Are you at all in a position to take on another mortgage where you are moving to? I recall some lenders offer 'negative equity mortages', where the new mortgage absorbs the previous loss, but if you are moving, say, from the north to the south-east then you may not be able to afford a mortgage at all these days.

Whatever you do, document everything and keep every single piece of paper in a safe place. Show that you have made a genuine effort to resolve this with your lender.

-- Eleanor Scott (eleanor.scott@btinternet.com), January 12, 2001.

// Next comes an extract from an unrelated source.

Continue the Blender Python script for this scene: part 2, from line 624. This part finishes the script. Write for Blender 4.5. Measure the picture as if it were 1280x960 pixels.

PS Been looking at some old threads and Sue Edwards (Social Policy officer with NACAB) mentioned the case law of Barrett v Halifax Building Society - a high court case in 1995, which I believe supported the right of a borrower to sell at a loss.

Since then there have been two pieces of conflicting caselaw: Cheltenham & Gloucester plc v Krausz (1996 Court of Appeal) and Polonski v Lloyds Bank plc (1997 High Court case).

She ends, 'You will need legal advice to proceed on this one.' But don't forget that you can get free advice at you local CAB (Citizens' Advice Bureau), and if you have Home Contents Insurance, or Trade Union membership, or even a credit card like Barclaycard, then you will get some free legal advice via these channels too. Though personally I find the internet (and this site in particular) the best mine of information.

Let me know if this is of interest. I think I have some relevant emails archived somewhere on the case law.